The Panamanian anthem was played instead of Honduras’ before a match against Brazil and the Hondurans refused to take the field until they were able to sing it into a field worker’s walkie-talkie. That signal was somehow transmitted to Honduran TV. On the day of the final, it took two hours to drive the last three kilometres to the LA Coliseum. Some five thousand fans were stranded outside the stadium – many of them with tickets – and there were reports of counterfeit tickets. The Guatemalan team arrived only 30 minutes before their third-place match with the US. 
So much for the CONCACAF  general secretary’s  “tremendous public success”. But perhaps there is hope, because this time, it wasn’t just the fans who got screwed. UEFA president Lennart Johansson was stranded at his hotel because his limo driver never showed. The head of the Guatemalan federation was not allowed in his own team’s locker room after their loss to Mexico because he didn’t have a credential. US Soccer Federation president Alan Rothenberg and secretary general Hank Steinbrecher – who, by the way, took no responsibility for this debacle – were locked out of the media/VIP area before the final by a fire marshall who insisted two others must leave before they could enter.
Inter/Forever, a Miami-based subsidiary of Brazilian media company Traffic, was taking its first shot at running a tournament. Previously, it specialized in making it as costly as possible to watch the game on television. US fans – practically giddy about the national team since last year’s US Cup and Copa America success – were shut out from Gold Cup broadcasts unless they had access to the rare DirecTV satellite dishes. Even then, an extra fee was required. About 300 bars around the country broadcast games for $10 to $20.
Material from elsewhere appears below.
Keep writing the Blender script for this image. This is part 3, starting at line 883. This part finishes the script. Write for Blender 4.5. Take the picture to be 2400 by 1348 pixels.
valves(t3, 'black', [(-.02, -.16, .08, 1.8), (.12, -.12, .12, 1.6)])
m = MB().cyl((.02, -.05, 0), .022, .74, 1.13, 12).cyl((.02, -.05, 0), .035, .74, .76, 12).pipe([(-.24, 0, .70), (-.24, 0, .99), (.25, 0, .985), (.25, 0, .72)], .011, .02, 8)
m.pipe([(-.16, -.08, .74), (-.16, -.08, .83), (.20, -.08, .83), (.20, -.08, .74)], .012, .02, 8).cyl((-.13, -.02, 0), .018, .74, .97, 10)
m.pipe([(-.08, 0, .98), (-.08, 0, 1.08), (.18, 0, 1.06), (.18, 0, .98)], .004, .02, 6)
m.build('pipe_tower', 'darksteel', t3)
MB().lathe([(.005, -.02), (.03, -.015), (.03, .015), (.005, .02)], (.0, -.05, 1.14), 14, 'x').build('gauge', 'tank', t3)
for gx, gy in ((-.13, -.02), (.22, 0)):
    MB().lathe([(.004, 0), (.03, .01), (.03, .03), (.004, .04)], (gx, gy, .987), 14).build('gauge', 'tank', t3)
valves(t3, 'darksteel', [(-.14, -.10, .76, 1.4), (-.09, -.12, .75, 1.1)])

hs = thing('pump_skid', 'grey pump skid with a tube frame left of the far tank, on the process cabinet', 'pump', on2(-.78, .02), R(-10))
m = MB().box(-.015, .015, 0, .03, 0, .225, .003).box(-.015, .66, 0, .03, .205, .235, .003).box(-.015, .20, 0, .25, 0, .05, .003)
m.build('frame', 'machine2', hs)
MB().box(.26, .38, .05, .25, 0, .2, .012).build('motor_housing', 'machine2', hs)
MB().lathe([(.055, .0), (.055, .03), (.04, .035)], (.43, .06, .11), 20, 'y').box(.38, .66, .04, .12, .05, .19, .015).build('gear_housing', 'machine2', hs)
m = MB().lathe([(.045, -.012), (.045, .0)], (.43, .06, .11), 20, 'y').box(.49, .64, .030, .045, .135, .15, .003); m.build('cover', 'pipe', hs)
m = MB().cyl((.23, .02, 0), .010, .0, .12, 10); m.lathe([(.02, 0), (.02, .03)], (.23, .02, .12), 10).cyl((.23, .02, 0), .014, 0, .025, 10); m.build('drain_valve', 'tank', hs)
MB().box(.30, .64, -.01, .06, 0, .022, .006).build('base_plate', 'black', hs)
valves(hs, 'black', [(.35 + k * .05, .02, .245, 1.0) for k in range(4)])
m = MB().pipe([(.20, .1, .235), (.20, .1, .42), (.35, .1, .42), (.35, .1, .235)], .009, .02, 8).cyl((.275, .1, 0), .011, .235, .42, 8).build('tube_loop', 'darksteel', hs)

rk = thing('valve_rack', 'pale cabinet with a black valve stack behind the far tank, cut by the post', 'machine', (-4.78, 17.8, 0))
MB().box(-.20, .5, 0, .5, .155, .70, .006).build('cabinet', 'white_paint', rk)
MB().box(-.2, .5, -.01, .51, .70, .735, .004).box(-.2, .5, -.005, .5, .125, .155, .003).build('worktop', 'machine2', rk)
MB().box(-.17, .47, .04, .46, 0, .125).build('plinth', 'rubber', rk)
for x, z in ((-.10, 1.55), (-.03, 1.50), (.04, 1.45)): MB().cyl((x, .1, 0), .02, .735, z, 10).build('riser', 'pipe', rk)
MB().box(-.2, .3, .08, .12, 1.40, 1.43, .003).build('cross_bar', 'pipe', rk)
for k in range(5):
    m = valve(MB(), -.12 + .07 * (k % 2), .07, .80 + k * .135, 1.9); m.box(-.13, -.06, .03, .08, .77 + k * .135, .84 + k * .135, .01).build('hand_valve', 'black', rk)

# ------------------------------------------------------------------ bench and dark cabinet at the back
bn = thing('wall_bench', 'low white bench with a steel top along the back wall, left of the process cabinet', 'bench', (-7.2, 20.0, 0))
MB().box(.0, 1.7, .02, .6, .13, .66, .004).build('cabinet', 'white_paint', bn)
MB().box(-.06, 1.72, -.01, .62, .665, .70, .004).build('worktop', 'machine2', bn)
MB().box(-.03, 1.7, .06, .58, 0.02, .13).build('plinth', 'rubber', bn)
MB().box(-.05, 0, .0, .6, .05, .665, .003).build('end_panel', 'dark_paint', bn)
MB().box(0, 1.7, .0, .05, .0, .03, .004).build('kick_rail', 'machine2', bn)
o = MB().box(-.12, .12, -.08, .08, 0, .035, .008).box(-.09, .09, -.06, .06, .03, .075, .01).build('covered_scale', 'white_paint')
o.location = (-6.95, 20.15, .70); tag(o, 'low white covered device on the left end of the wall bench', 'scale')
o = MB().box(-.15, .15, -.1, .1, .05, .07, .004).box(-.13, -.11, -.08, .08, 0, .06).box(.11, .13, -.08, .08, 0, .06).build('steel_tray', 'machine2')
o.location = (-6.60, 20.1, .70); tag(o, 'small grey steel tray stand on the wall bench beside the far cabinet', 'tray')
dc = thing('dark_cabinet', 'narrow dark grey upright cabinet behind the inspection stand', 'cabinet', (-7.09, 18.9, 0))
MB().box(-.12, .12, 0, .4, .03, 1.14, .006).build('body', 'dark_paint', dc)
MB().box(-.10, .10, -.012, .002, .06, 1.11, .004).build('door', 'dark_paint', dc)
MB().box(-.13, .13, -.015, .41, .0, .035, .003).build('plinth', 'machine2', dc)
One such bar, Paseo Chapin in Los Angeles, was the site of a shooting.  It happened when the picture was lost and patrons only heard on the audio feed that Mexico had scored. One man was injured in bottle-throwing, and another was killed by the subsequent gunfire. Fortunately, the detective in charge of the investigation was Andy Cicoria, a soccer fan raised in Italy. He convinced US media – always hungry for soccer-violence stories – that the dreaded hooliganism hadn’t made it to US shores. “It didn’t happen because of a soccer game,” he said. “This happened because the assholes here are violent.”
Cicoria’s district is ten square kilometres and led LA in murders last year with 124. Cicoria told American reporters that soccer is “a fine sport, a great game.” It has to be if it can continue to survive the kind of greed-inspired incompetence that prevailed at the Gold Cup. Unfortunately, mere survival is what soccer in the USA is all about.